Spacebar = For delete one character forward

Ring: When there is a message received. The ring led on A1 pin will start glowing.

Backlight = To reduce power consumption, The LED backlight glows only when there is message received or a key is pressed.

Power saving

Preserving power is the name of the game. The back light of the LCD is taken from one GPIO pin – A2 such that when the ESC button is pressed the back light goes off ,thus preserving precious power all the way! However, when there is an incoming message or the keyboard is pressed ,it becomes on for viewing. It has a small LED which flashes when a message is received from the remote unit but answer is yet to be send. Once a reply is sent or the ESC button is pressed, the LED & the GLCD goes off as well.

PS/2 Keyboard

The older desktops used to have this type of key boards. They have 4 essential wires to connect – clock, data, +5V and ground. There is a library function available to connect this key board with Arduino. To utilize the keyboard ,it needs only 4 wires – two are the 5 volts supply lines and one common GPIO [like any from A0 to D13 ] and another Interrupter GPIO like GPIO-2 or GPIO-3 on an UNO board.

GPIO Ex-pander MCP23017

A total of 15 GPIO pins are required for connecting the GLCD for which the UNO really comes short supply after having the SS Radio, keyboard and the alram LED connected to it. To tackle the situation we have used a GPIO Expander – like MCP23017 where most of the GLCD PINs are transferred while only I2C connections are extended to the UNO board.

Parts List

  • Arduino – ATMEGA328
  • PS/2 keyboard
  • E32-TTL-500 Transceiver
  • MCP23017 – GPIO Expander
  • 5V/3.3V LiPo cell

Antenna

In a deep jungle what you require mostly is a small 5DBi antenna erected upon a tree top or a mast to clear the immediate line-of-sight towards your line of communication. The rest will be achieved by the long spread of signals which will find it’s destination easily among the trees & leaves. On 1200 Kbps the spread of signal is maximum. At a 500 mW to 1000 mW [27 dbM to 30 dbM] it can reach upto 6 miles to 30 miles safely depending on the line-of-sight.

Allowed band

In INDIA 865 MHz to 867 MHz is free band in which there are 8 channels of 250 Khz spacing within it. Please use some RFSet software [or anything supplied by your vendor] to set your radio parameters within that channel. In the same RFSet software you can set a 4 byte ID number so that it can only communicate to the same ID number radios.

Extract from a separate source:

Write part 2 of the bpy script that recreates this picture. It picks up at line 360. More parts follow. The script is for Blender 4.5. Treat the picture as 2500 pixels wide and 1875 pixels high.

For commercial use you have to restrict yourself with in channel 0 to 7 [India]. In US –  902 ~ 928 MHz, in China – 779 ~ 787 MHz, in Europe – 433 MHz.

Channel Start Frequency (MHz) Width (KHz)
0 865.4 125
1 865.6 125
2 865.8 125
3 866 125
4 866.2 125
5 866.4 125
6 866.6 125
7 866.8 125
8 865.7 250

 

Creating Port Address of the GPIO expander

MCP-23017 has three address pins – A0, A1, A2, they will be either connected to +5 ve or ground. For each different combination of connections (all three to be connected) , it will create a port address of the chip. The most default address is 0x20 where all A0,A1,A2 are connected to ground. Similarly A0 to +5ve whereas A1 & A2 to ground will create address 0x21 (for more detail see the data book of MCP-23017). After setting the address the same to be entered in the header file – I2C_graphical_LCD_display.h (see where I’ve marked as “change here for port” ). However, I’ve set it for the default address as 0x20 for which you need not to do any changes in it.